#### Written instruction
How many lines in this material include the string "Blender"? Answer with the number and nothing further.

#### Excerpted data
---------------
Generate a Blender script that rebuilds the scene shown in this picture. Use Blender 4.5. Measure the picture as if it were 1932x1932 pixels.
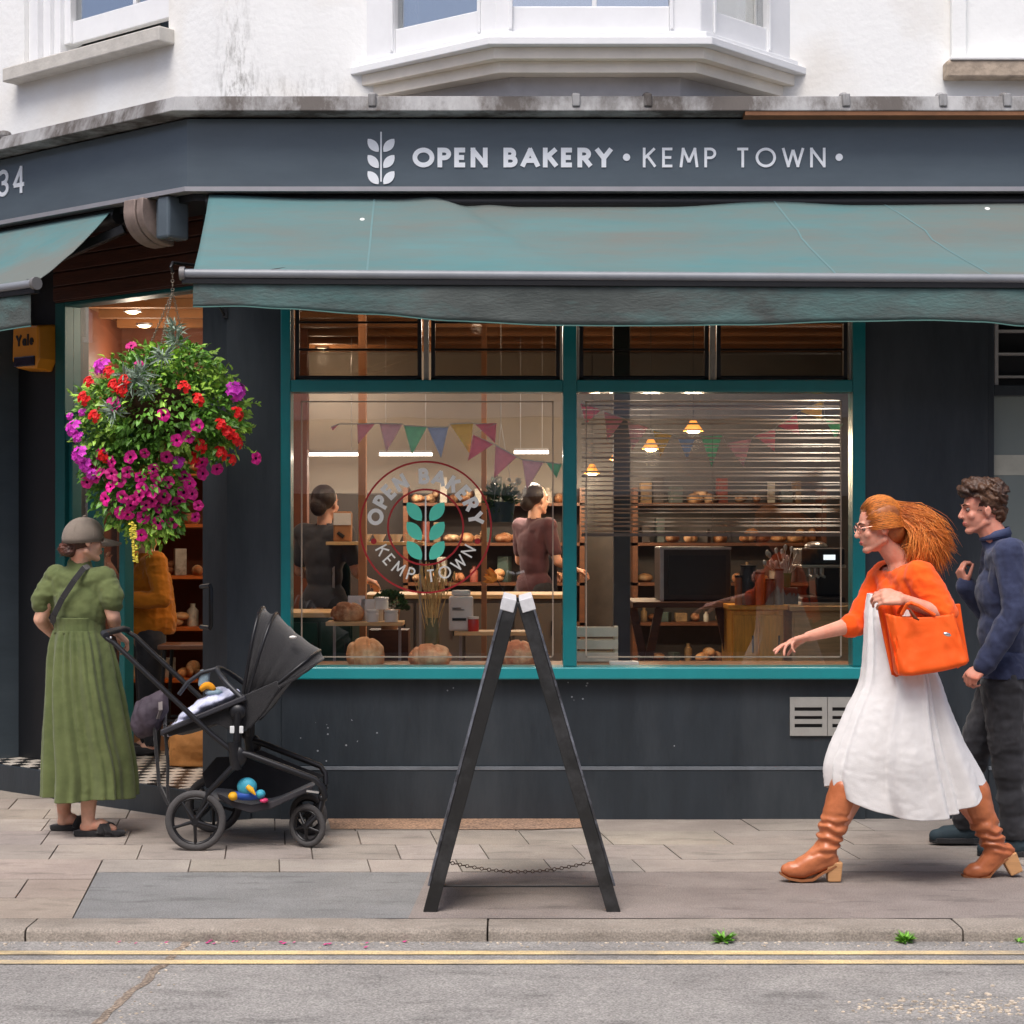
---------------
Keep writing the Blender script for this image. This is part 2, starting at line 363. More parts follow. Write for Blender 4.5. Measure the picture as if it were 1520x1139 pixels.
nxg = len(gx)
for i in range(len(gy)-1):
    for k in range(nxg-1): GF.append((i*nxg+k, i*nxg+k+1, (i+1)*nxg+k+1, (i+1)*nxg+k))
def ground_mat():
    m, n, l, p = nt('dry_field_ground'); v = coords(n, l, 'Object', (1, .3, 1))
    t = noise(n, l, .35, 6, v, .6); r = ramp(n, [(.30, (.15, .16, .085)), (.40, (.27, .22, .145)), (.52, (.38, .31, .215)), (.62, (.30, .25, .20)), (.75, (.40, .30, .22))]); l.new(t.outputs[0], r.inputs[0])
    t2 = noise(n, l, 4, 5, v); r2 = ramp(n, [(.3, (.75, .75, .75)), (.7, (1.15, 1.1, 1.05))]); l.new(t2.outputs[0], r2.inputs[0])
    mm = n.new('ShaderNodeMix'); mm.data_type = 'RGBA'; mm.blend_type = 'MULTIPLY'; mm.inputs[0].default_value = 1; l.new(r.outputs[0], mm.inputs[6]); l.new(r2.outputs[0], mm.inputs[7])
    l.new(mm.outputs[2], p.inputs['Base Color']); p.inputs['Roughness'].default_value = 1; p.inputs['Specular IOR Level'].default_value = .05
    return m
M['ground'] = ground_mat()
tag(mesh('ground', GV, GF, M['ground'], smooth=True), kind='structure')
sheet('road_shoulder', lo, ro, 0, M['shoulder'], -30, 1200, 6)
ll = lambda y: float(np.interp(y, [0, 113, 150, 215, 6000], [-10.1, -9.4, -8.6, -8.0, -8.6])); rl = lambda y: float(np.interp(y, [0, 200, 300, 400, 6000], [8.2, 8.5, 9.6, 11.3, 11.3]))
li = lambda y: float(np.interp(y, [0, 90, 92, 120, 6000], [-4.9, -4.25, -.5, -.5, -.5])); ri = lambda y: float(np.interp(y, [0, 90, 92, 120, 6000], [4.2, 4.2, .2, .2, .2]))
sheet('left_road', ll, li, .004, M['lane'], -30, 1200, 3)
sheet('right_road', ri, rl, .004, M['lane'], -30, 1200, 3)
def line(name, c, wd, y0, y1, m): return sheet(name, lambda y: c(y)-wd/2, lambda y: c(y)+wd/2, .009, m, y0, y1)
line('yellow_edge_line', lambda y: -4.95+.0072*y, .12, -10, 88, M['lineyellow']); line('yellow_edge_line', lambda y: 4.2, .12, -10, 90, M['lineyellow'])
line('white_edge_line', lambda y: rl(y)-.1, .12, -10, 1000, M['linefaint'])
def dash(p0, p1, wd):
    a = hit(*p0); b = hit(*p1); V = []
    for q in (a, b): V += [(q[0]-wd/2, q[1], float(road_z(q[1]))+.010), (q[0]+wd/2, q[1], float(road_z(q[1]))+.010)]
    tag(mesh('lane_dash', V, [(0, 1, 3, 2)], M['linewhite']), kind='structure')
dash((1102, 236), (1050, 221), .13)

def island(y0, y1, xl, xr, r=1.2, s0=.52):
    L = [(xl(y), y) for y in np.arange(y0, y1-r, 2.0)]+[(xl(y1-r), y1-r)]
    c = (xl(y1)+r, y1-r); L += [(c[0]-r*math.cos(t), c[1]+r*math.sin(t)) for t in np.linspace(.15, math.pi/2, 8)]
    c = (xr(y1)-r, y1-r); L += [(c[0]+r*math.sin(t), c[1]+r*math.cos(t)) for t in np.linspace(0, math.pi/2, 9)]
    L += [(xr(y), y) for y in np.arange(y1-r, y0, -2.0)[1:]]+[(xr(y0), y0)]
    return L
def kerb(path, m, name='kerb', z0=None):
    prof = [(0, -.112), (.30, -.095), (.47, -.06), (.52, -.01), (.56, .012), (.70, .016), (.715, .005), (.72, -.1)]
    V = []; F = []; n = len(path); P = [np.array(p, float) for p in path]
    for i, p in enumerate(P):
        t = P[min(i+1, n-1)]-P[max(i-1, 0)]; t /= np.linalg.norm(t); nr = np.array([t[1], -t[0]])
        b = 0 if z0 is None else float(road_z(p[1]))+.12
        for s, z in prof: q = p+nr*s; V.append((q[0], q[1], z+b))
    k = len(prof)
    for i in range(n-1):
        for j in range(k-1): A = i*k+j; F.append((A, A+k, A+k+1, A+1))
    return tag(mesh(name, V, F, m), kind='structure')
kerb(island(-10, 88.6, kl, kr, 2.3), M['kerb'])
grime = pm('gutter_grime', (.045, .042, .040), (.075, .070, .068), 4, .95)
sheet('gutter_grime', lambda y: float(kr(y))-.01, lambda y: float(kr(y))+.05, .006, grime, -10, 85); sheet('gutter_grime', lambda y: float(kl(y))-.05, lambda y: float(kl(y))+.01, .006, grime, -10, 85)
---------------
#### Written response
2